Is Anonymity Still a Thing?

Is Anonymity Still a Thing? October 7, 2016

The literary world is atwitter this week with the revelation of the real identity of Elena Ferrante, the pseudonym used by the author of the acclaimed Neopolitan Quartet. Italian journalist Claudio Gatti reported on his months-long investigation in the New York Review. Gatti’s conclusion, based on real estate sales and financial records that came from an anonymous source, is that Ferrante is really Anita Raja, translator based in Rome and married to a Neopolitan writer, Domenico Starnone.

The Economist entered the fray by putting Gatti alongside advocates of “transparency” like Julian Assange and Edward Snowden. Stig Abell, editor of the Times Literary Supplement, quickly condemned Gatti and claimed that the TLS would never have published the piece. He would have honored the author’s wishes, expressed in a Guardian interview: “The wish to remove oneself from all forms of social pressure or obligation. Not to feel tied down to what could become one’s public image. To concentrate exclusively and with complete freedom on writing and its strategies.”
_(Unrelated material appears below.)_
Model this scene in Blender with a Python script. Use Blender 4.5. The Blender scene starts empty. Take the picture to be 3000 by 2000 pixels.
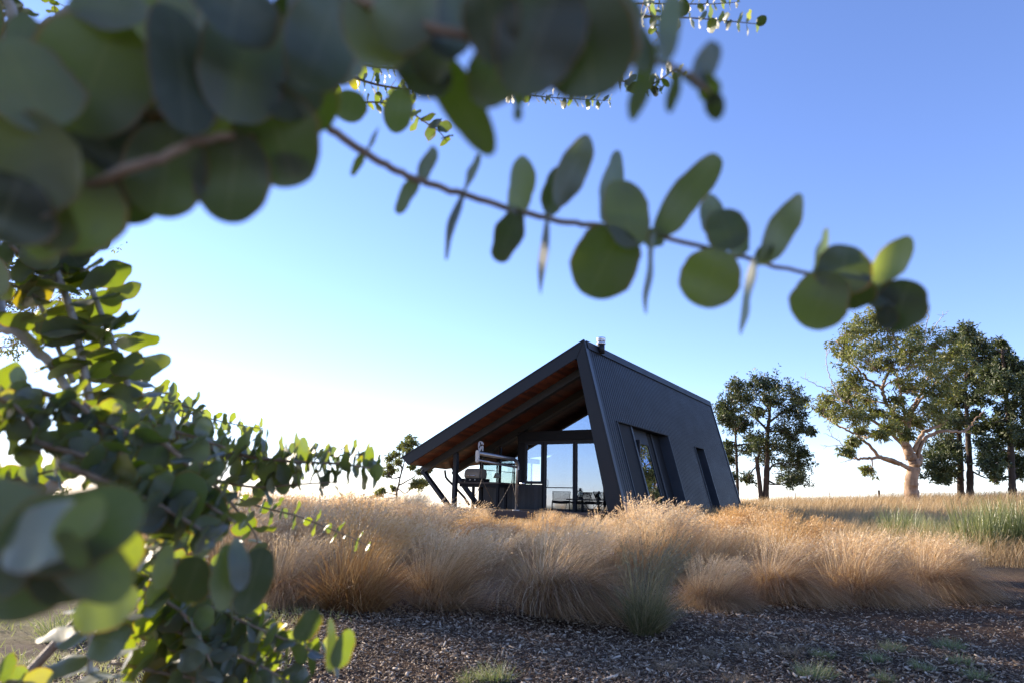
import bpy, math, random
import numpy as np

# ------------------------------------------------------------------ camera, sky, sun, exposure
S = bpy.context.scene
COL = S.collection
F_PX, PITCH, ROLL, CAM_H = 1950.0, 13.4, 1.5, 1.1
SUN_AZ, SUN_EL = -54.0, 18.0            # azimuth from +Y (negative = left), elevation
_p, _r = math.radians(PITCH), math.radians(ROLL)
CO = np.array([0., 0., CAM_H])
FW = np.array([0., math.cos(_p), math.sin(_p)])
_up = np.cross([1., 0, 0], FW)
RT = math.cos(_r) * np.array([1., 0, 0]) + math.sin(_r) * _up
UP = -math.sin(_r) * np.array([1., 0, 0]) + math.cos(_r) * _up
cd = bpy.data.cameras.new('camera')
cam = bpy.data.objects.new('camera', cd)
COL.objects.link(cam)
from mathutils import Matrix, Vector
M = Matrix.Identity(4)
for i in range(3):
    M[i][0], M[i][1], M[i][2], M[i][3] = RT[i], UP[i], -FW[i], CO[i]
cam.matrix_world = M
cd.sensor_width = 36.0
cd.lens = 36.0 * F_PX / 3000.0
cd.clip_start, cd.clip_end = 0.02, 20000
cd.dof.use_dof = True
cd.dof.focus_distance = 22.0
cd.dof.aperture_fstop = 4.2
S.camera = cam

wld = bpy.data.worlds.new('World')
S.world = wld
wld.use_nodes = True
nt = wld.node_tree
nt.nodes.clear()
sky = nt.nodes.new('ShaderNodeTexSky')
sky.sky_type = 'NISHITA'
sky.sun_disc = False
sky.sun_elevation = math.radians(SUN_EL)
sky.sun_rotation = math.radians(SUN_AZ)
sky.altitude = 500
sky.air_density, sky.dust_density, sky.ozone_density = 1.0, 0.05, 3.0
bg = nt.nodes.new('ShaderNodeBackground')
bg.inputs['Strength'].default_value = 0.15
wo = nt.nodes.new('ShaderNodeOutputWorld')
wb_ = nt.nodes.new('ShaderNodeMix'); wb_.data_type = 'RGBA'; wb_.blend_type = 'MULTIPLY'
wb_.inputs[0].default_value = 1.0; wb_.inputs[7].default_value = (0.86, 0.80, 1.0, 1)     # the photograph's cool white balance
nt.links.new(sky.outputs[0], wb_.inputs[6])
nt.links.new(wb_.outputs[2], bg.inputs['Color'])
nt.links.new(bg.outputs[0], wo.inputs['Surface'])

sd = bpy.data.lights.new('sun', 'SUN')
sd.energy = 5.0
sd.angle = math.radians(0.5)
sd.color = (1.0, 0.86, 0.68)
sun = bpy.data.objects.new('sun', sd)
COL.objects.link(sun)
_a, _e = math.radians(SUN_AZ), math.radians(SUN_EL)
sdir = Vector((math.sin(_a) * math.cos(_e), math.cos(_a) * math.cos(_e), math.sin(_e)))
sun.rotation_euler = sdir.to_track_quat('Z', 'Y').to_euler()

S.view_settings.view_transform = 'Standard'
S.view_settings.look = 'None'
S.view_settings.exposure = 1.28
S.view_settings.gamma = 1.0
S.cycles.max_bounces = 8
S.cycles.transparent_max_bounces = 12
S.cycles.use_denoising = True

random.seed(7)
RNG = np.random.default_rng(11)

# ------------------------------------------------------------------ helpers
def ray(px, py):
    """direction (unit depth) of the line of sight through photo pixel px,py"""
    return FW + RT * (px - 1500) / F_PX - UP * (py - 1000) / F_PX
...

The mere fact of the exposee is a problem but the smarmy voyeurism of Gatti’s piece makes you want to wash up afterwards: “Public real estate records show that in 2000, after Ferrante’s first book was turned into a successful movie in Italy, Raja acquired in her own name a seven-room apartment near Villa Torlonia, an expensive area of Rome; the following year she bought a country home in Tuscany. . . . Records show that in June 2016 Raja’s husband, Domenico Starnone, bought an apartment in Rome, less than a mile away from the one registered under his wife’s name. It is a 2,500 square foot, eleven-room apartment on the top floor of an elegant pre-war building in one of the most beautiful streets of Rome, also near Villa Torlonia, with a value estimated between $1.5 and $2 million.” The public needs to know: Not only her identity, but the size and cost of her apartments. Why exactly do we need this kind of transparency? If someone doesn’t want to be a Kardashian, can’t we allow her the privilege?

Abell’s is a noble sentiment, but he’s surely aware he’s fighting a rear-guard action. In an age of selfie-exposure, anonymity is hardly a thing anymore.